Da imputato a vittima. È l’iperbole giudiziaria che vede protagonista un imprenditore che finì alla sbarra per riciclaggio nell’ambito dell’operazione antimafia Samael scattata nel 2020 e che poi nel 2023 fu assolto. L’interrogatorio di garanzia davanti al gip divenne poi la denuncia delle pressione e delle richieste estorsive che aveva subito dal clan Santapaola. Da quelle dichiarazioni è nata un’indagine parallela che ha portato al rinvio a giudizio di Salvatore Cesarotti, Salvatore Copia, Rosario Fisichella, Giuseppe Mangion conosciuto come “Enzo” , Salvatore Pezzino e Aurelio Quattroluni con l’accusa di estorsione. Gli imputati avrebbero costretto l’uomo, in qualità di amministratore di una società che avrebbe ricevuto negli anni 1989 e 1990 somme di denaro dai boss di Cosa Nostra, a consegnare somme di denaro ai due uomini d’onore Giuseppe Cesarotti (che è stato imputato nel troncone abbreviato e padre di Salvatore) e Lello Quattroluni.

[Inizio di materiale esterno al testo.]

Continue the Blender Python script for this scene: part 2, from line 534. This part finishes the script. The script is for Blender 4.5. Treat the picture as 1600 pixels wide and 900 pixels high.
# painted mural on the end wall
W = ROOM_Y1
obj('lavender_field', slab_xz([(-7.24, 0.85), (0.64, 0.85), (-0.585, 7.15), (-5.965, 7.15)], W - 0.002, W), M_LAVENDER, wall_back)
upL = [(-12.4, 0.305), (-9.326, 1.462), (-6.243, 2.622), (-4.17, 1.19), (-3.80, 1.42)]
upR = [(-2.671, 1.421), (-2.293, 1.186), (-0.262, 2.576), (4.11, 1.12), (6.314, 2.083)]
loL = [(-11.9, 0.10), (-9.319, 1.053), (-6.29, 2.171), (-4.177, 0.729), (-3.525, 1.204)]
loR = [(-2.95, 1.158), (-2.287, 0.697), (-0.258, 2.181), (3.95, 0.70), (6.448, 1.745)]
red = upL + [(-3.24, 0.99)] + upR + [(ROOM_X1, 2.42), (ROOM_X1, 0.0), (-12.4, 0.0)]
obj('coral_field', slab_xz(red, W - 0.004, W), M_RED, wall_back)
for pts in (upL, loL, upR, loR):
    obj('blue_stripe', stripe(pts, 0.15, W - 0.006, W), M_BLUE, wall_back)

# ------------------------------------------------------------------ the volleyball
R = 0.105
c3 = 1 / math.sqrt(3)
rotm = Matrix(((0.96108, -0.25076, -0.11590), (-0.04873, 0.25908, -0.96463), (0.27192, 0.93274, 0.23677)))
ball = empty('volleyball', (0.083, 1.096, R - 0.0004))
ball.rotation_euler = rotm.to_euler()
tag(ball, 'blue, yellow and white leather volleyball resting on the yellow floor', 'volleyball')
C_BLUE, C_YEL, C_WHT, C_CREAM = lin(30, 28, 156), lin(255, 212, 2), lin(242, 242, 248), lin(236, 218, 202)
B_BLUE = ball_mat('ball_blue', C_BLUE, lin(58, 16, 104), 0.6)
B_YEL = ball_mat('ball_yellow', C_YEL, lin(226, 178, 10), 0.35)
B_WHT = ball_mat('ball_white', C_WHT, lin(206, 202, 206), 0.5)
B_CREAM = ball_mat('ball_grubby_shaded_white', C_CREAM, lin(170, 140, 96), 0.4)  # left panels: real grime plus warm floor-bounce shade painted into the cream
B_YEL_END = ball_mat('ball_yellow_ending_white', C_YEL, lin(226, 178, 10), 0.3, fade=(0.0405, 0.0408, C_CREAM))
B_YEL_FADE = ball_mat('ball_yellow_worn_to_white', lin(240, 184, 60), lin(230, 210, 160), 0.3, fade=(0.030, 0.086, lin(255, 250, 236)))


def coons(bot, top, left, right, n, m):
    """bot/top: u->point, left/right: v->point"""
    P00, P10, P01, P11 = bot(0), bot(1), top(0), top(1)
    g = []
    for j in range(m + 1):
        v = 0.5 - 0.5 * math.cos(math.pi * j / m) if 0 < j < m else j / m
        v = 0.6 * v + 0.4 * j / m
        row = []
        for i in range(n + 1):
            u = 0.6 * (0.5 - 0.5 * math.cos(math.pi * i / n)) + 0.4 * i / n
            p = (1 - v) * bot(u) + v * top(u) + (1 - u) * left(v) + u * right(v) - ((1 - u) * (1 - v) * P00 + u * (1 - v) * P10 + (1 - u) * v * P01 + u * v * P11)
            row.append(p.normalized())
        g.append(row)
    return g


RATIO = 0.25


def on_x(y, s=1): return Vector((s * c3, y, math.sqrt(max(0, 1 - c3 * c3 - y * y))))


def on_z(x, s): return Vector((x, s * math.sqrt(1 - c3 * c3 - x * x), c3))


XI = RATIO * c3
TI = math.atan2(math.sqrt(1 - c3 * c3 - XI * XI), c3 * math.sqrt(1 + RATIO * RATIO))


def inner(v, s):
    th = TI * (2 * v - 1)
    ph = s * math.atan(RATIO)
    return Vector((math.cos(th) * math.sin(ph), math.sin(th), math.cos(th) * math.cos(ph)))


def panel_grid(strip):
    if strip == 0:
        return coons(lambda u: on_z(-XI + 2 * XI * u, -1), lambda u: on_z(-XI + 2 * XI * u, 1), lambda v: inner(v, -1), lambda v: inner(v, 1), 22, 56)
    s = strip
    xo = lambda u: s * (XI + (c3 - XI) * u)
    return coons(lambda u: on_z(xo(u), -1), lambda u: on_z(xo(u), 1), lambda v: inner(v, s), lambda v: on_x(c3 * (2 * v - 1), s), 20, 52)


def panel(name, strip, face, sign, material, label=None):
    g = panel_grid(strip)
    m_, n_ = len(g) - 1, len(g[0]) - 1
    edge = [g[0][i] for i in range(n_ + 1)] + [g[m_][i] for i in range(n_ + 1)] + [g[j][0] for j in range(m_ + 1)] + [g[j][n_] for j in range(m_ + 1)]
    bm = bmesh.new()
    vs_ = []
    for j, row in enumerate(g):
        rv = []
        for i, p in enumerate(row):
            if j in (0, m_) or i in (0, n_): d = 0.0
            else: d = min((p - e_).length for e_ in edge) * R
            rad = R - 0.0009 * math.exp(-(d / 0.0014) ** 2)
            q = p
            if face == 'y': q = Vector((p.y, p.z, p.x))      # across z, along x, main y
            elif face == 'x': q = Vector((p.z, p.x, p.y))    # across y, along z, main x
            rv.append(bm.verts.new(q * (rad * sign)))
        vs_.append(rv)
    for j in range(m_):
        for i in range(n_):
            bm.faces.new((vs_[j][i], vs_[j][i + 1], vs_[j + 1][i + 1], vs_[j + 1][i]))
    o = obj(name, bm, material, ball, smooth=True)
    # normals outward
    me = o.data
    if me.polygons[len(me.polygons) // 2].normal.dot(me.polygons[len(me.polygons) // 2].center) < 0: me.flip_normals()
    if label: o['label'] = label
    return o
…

L’imprenditore avrebbe ricevuto minacce di ritorsioni verso i familiari e i beni aziendali. Gli investigatori hanno stimato elargizioni di oltre 30.000 euro a favore dei boss di Cosa nostra.Cesarotti senior, in diverse occasioni nel 2017 – si legge nel decreto che dispone il giudizio – avrebbe spiegato al manager che aveva «investito denaro» nei terreni della società e ora avrebbe voluto rientrare dell’investimento. «Stai attento, le famiglie mafiose sono come la gramigna e non si possono sradicare», avrebbe detto alla vittima, aggiungendo che la sua famiglia veniva «da 150 anni di mafia». Giuseppe Cesarotti, già condannato nel processo Samael, inoltre ha organizzato nel 2018 un incontro in uno studio legale, in cui sarebbe stato presente Enzo Mangion, nel corso del quale avrebbe chiesto all’imprenditore di vendere alcuni terreni al fine di poter avere liquidità.
Mangion e Quattroluni (nelle foto) sono boss storici dei Santapaola. Mangion è figlio del defunto boss Francesco (“ciuzzu u firraru”) oltre che cognato di Aldo Ercolano (condannato per l’omicidio di Pippo Fava). Quattroluni è stato il reggente operativo a metà degli anni ’90, un capo invisibile e un killer spietato.
Ieri si è svolta l’udienza davanti alla prima sezione penale del Tribunale di Catania. C’era in programma l’esame della vittima, ma per una questione di acquisizione documentale dell’interrogatorio è stato rinviato al 25 giugno. Mancavano alcuni allegati che per le difese erano fondamentali per poter poi procedere per il controesame. La pm Raffaella Vinciguerra depositerà, ha annunciato, tutto il fascicolo dell’inchiesta Samael che portò a sequestrare il tesoretto creato da Cosa Nostra riciclando i soldi sporchi.